Professor Dowey has an excellent mind and excellent training, and he has been studying and teaching creeds, and all material relating thereto, at the seminary level for a long time. I doubt very much whether there are half a dozen men in our country as well versed in these matters as he. Anyone who has ever heard him speak on creeds or even talked with him on these things knows how well versed he is and how interesting and relevant he can make these matters appear.

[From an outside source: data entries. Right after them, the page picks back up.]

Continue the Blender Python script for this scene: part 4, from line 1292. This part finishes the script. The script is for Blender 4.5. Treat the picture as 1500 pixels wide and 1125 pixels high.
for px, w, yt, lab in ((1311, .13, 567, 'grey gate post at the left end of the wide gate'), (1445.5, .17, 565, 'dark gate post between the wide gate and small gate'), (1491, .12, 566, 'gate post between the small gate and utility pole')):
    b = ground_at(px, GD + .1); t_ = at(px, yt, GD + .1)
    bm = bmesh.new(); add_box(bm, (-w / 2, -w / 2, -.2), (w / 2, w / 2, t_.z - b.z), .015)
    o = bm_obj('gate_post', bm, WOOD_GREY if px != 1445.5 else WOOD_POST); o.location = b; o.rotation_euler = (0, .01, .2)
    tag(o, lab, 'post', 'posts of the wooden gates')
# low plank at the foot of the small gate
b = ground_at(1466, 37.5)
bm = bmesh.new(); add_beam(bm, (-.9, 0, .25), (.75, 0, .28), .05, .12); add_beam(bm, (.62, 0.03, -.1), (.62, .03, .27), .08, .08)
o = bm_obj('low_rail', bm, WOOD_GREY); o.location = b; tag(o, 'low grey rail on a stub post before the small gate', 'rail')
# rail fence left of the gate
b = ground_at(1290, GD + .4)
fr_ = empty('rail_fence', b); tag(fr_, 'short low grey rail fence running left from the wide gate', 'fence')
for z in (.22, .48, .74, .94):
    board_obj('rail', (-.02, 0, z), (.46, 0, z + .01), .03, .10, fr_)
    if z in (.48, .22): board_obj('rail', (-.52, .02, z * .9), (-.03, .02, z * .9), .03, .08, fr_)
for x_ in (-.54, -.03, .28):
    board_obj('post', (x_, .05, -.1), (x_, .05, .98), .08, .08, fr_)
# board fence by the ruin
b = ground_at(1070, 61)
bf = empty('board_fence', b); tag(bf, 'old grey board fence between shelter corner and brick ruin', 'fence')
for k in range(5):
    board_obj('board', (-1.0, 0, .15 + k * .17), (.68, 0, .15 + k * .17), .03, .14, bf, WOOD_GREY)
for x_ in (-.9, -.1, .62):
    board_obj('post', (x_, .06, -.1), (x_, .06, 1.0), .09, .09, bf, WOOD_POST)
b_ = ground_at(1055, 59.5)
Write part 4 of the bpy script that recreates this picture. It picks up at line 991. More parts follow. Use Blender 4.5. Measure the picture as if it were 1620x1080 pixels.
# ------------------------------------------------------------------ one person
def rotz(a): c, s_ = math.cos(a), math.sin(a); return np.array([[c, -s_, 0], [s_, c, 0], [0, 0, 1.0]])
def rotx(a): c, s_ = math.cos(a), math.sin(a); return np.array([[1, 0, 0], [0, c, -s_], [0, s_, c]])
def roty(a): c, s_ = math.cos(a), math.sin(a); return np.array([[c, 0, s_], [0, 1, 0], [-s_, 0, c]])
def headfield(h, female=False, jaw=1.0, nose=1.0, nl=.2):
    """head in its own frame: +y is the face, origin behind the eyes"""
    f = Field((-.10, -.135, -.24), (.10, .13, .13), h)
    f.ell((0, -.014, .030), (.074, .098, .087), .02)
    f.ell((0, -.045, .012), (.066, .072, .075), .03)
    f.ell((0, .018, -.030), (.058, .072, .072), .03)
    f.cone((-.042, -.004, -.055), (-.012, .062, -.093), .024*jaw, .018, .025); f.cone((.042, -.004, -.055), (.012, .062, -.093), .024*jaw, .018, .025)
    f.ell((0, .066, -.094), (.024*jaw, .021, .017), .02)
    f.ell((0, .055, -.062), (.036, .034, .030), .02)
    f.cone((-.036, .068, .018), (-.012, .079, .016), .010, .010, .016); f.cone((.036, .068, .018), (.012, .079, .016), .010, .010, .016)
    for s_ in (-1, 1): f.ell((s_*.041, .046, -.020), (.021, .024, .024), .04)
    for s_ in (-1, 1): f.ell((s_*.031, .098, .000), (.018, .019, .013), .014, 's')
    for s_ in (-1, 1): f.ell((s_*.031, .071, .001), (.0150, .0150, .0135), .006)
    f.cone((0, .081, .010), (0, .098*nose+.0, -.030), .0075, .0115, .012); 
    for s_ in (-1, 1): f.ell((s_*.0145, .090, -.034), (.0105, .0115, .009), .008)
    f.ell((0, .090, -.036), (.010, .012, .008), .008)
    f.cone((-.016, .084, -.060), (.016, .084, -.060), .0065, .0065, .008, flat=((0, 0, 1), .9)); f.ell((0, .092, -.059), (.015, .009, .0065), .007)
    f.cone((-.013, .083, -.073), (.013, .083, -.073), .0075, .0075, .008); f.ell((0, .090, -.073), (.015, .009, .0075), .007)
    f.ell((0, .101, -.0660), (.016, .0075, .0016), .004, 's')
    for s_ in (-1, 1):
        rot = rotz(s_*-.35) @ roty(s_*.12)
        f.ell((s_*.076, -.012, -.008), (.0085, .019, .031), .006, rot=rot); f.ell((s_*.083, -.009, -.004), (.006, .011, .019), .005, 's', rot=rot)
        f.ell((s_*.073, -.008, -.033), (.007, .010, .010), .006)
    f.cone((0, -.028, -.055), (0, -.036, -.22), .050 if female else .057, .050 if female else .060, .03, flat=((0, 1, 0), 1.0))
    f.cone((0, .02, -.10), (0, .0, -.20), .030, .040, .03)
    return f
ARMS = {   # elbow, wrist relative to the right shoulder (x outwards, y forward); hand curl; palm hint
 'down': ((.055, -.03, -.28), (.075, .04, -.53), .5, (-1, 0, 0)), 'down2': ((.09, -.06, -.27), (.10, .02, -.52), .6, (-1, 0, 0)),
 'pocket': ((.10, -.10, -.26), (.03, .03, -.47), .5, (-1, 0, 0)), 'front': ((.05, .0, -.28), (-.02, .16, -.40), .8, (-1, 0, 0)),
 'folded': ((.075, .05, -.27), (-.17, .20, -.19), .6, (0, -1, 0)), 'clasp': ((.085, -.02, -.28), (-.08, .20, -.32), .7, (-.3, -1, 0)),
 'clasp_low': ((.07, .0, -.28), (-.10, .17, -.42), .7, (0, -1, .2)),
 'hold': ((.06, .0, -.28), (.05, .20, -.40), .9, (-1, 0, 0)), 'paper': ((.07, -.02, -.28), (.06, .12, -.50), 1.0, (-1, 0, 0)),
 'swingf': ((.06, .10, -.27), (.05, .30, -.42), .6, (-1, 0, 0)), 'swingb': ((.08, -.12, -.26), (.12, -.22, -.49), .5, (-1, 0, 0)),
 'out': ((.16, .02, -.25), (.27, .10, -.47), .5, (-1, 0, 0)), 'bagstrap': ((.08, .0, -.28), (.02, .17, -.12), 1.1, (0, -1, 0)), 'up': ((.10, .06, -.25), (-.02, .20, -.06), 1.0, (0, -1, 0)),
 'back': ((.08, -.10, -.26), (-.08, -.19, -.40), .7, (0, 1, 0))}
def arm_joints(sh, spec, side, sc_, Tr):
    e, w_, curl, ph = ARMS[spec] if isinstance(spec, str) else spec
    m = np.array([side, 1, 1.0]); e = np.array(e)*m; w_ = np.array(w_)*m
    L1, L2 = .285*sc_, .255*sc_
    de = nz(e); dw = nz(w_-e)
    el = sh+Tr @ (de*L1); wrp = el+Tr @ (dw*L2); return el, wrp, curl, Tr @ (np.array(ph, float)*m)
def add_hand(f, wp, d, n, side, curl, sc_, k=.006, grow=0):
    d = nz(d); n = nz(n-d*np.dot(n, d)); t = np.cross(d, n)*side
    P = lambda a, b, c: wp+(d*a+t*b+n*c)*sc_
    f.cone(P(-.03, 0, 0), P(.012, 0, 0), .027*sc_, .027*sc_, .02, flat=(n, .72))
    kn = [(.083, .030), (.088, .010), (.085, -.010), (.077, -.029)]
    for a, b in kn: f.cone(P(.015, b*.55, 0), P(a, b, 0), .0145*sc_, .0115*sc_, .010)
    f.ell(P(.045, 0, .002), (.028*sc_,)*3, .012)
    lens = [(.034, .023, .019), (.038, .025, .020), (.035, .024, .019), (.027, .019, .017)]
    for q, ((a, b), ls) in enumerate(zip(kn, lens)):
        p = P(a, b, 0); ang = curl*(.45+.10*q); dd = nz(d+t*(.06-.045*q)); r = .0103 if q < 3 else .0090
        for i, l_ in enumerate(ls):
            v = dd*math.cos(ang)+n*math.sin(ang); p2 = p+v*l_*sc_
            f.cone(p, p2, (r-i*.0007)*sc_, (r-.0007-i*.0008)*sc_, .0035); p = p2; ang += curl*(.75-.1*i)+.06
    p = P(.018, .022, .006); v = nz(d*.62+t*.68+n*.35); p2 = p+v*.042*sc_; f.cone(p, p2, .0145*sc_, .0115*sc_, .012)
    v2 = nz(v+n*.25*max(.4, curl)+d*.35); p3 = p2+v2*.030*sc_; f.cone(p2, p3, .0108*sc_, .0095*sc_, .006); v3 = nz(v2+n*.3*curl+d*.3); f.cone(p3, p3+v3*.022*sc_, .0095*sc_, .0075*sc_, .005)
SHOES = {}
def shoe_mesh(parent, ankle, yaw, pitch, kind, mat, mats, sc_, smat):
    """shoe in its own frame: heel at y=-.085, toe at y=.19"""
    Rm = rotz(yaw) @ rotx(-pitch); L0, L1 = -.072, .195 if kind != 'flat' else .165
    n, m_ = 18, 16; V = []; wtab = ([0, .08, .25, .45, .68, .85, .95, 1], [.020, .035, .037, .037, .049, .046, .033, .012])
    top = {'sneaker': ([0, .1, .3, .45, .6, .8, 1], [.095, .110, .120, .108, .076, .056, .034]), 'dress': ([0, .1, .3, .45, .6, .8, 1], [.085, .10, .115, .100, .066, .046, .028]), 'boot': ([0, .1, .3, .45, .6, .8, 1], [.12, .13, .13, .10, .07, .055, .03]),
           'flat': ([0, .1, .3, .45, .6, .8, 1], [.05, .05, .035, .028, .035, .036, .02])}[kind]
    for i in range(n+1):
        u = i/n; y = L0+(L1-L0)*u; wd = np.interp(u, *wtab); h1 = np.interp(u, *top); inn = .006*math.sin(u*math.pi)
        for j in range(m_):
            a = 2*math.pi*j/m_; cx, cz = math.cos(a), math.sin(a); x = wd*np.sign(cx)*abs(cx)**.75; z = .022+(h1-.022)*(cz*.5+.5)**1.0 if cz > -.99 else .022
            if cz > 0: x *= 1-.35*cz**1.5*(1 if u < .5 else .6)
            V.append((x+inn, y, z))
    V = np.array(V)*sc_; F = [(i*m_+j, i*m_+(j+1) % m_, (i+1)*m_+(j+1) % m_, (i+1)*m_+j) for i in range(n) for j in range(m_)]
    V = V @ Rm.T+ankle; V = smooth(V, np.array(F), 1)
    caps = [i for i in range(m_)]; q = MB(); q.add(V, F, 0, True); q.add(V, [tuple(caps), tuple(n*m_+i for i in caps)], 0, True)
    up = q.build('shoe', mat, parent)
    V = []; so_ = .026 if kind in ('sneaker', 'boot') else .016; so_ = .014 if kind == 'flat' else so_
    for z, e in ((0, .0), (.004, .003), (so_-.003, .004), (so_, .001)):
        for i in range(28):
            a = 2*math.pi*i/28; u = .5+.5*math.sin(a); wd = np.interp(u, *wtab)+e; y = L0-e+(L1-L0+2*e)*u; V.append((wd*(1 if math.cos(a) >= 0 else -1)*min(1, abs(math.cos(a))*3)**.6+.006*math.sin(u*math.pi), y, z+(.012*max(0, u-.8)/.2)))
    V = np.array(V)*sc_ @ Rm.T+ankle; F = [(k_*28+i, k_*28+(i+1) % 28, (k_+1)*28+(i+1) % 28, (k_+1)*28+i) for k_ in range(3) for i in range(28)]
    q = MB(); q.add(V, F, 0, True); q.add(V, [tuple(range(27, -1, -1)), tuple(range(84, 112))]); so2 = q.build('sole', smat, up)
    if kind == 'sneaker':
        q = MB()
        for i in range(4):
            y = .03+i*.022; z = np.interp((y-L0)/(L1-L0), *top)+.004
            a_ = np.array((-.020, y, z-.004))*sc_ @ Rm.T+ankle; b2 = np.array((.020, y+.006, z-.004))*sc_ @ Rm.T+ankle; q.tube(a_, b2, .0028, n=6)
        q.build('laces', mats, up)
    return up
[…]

But the Presbyterian bind is this: In a confessional church that also prides itself on its concern for an educated clergy and an intelligent laity, and that prides itself equally on its democratic (or, more exactly, republican) form of government, just how will judgments on the new confession be made? In a “representative” form of church government, we can do one of two things. We can turn over the decision on the new confession to the experts, admitting that it would take perhaps three years of study for most clergymen and ten years of study for most laymen to understand what is actually being said. The other choice is to take whatever time is necessary to do the serious study. This might make the “Confession of 1967” the “Confession of 1977.”

Unless Presbyterians are ready to turn their theology over to the experts (a Roman Catholic principle), then even by 1967 most Presbyterians will have to admit that they do not know enough (a) to put the Westminster Confession on the shelf with other confessions in the tradition, or (b) to pass judgment on the value of the new confession, or (c) to say that the new confession is better than Westminster.